I heard one of the most absurd surveys I have ever heard today. For that--- you get to see some unusual and wonderful Christmas decor. It was a reminder that we are coming up quickly on the Christmas Hour and I didn't have one image as a header on our blog.
Now, the absurd survey was about candy canes. What way to you eat them? Hence the title because for me, and others I'm sure, how you eat your sweets is a personal choice and if it is some like the old social queen---alright, I'll say it out loud---Post, Emily. She published more books because she found some one that is an "expert". Today there are experts on all the news shows that haul their items into a news studio and get their 5 minute spot before the cameras. It's a good thing that I have become an old man because I can get up or just sit in my desk chair and flip the remote to OFF. Which I do more of these days.

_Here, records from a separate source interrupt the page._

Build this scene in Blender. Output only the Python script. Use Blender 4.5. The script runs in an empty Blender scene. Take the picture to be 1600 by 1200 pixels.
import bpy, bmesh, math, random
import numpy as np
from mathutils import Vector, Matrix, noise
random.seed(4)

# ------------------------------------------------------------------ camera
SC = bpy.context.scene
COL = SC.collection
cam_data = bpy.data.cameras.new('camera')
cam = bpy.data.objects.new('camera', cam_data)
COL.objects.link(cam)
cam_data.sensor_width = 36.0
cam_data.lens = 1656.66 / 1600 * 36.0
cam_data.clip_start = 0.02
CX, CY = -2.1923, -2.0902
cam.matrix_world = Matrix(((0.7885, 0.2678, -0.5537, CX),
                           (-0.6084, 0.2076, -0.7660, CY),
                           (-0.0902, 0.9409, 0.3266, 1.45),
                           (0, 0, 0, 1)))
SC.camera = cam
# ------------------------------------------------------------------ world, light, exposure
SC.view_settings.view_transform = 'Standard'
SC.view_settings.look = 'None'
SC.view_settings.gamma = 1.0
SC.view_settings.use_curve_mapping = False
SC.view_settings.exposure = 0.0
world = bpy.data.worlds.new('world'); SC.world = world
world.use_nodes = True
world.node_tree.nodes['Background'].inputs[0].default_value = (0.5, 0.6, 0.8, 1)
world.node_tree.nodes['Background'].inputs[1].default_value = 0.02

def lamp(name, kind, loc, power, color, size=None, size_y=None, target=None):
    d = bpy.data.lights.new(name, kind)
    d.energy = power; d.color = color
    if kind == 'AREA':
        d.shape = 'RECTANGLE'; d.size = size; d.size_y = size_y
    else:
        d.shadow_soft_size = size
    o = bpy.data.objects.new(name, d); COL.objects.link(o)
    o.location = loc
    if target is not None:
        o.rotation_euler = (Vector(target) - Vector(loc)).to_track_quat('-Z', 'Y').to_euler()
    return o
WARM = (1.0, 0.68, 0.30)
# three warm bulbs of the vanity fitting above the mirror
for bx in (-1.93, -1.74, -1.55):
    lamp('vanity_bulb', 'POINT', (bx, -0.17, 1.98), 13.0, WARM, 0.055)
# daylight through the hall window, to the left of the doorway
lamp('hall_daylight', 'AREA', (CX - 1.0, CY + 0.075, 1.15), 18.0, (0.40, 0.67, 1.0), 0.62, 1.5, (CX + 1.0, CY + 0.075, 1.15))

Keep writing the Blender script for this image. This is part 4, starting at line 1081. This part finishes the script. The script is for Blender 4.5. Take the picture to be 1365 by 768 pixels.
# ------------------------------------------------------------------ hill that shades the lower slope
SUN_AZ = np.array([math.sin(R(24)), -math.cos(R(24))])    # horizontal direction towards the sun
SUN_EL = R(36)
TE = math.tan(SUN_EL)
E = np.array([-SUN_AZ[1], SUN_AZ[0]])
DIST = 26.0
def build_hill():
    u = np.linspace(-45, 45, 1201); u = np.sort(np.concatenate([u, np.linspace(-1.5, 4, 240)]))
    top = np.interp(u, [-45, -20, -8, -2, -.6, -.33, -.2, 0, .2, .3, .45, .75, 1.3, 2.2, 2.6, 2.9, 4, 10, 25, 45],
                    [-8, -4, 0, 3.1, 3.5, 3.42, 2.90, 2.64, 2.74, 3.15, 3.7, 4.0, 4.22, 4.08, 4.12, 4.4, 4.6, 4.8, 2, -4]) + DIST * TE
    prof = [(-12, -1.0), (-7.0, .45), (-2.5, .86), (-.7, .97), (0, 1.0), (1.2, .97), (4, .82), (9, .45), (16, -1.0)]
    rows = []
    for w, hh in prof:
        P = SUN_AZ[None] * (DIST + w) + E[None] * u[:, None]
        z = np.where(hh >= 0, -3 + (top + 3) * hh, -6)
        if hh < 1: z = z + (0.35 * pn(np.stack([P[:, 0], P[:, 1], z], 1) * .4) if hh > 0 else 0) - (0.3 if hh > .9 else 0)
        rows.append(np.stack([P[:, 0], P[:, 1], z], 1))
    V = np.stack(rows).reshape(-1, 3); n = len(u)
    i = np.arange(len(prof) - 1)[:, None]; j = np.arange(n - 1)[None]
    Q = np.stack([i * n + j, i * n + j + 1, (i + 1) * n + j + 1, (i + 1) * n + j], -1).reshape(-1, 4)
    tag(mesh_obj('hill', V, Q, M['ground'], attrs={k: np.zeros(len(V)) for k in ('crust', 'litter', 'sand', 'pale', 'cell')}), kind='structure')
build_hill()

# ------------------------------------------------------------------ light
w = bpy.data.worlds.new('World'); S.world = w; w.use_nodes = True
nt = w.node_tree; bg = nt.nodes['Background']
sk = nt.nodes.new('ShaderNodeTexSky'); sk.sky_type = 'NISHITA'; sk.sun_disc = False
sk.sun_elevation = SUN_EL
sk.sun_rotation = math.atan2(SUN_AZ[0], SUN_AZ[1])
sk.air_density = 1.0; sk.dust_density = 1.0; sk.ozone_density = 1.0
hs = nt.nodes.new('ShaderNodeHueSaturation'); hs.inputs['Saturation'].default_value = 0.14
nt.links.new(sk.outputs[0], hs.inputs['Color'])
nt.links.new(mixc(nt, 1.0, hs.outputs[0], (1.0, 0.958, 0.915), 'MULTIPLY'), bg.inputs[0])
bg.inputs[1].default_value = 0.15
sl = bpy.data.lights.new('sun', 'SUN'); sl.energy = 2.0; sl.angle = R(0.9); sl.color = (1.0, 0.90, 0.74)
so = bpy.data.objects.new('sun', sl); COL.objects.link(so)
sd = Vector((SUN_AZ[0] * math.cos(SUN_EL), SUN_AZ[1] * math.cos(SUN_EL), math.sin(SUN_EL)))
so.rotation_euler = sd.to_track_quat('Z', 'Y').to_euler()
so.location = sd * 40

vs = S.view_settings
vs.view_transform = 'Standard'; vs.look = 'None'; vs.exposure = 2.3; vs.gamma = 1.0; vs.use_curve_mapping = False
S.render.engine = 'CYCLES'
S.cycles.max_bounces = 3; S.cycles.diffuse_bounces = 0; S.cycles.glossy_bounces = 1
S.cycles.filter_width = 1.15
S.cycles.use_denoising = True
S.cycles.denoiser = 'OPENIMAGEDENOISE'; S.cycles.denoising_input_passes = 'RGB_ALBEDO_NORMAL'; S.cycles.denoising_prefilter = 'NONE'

As for Emily, she even was the founder of the Emily Post Institute. Imagine that. Beginning with 1. I bet she could make mince meat out of how to do that candy can routine. I won't leave you hanging on this one. There are four ways to eat one. 1. The top, where the hook is. 2.Start at the bottom and eat upwards. 3. crush the cane and eat it like a broken cracker. 4. Break the straight shaft in half and eat one now and one later, Or my way # 5, you can go to u-tube and let them make a fortune on your answers or you can just do your thing on the U and even issue a challenge to some sucker (pardon the pun). Personally I'm gonna eat mine any way I darn please.
Now, the much bigger question is: how are you gonna eat that bicycle wheel?